El vínculo entre rugby y violencia no es nuevo, ni un territorio sin explorar. Juan Branz jugó al rugby y fue futbolista profesional e investigó durante ocho años los mandatos de masculinidad del rugby. Ese trabajo lo volcó en el libro “Machos de verdad, Masculinidades, Deporte y Clase en Argentina”.
«El rugby fue esencial para la exaltación de la virilidad”, define. Y explica: “El deporte es masculinizante y se expresa con cierta idea de cofradía, de club de amigos. En ese club tenemos que conformar y certificar que somos “machos, pero de verdad”. Impugnamos todo lo que no responda a las lógicas de una masculinidad dominante: la exaltación y exhibición de todas nuestras potencias. Potente, de eso se trata”.

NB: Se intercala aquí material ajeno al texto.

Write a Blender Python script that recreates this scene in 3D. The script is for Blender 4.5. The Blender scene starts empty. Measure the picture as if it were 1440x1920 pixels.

La psicóloga Mariela Fernández, Directora de Salud Mental de Lomas de Zamora manifiesta que “son víctimas del machismo los testigos centrales de la violencia de un padre o una pareja de su mamá contra ella, cuando reciben maltratos, amenazas y golpes, cuando sienten que tienen que interponerse entre el agresor y su mamá, cuando piensan que el único modo de salir de eso será crecer para ejercer esa misma violencia contra el agresor, cuando son víctimas de abuso sexual infantil y cuando son víctimas indirectas de femicidios”.
Entonces, ¿el problema es la práctica de un determinado deporte? No. Y en muchos casos, tampoco lo es el alcohol sino el vínculo tóxico que el patriarcado les impone tener con esas prácticas y que con el objetivo de “pertenecer” se ejecutan sin cuestionamientos. (N.J.)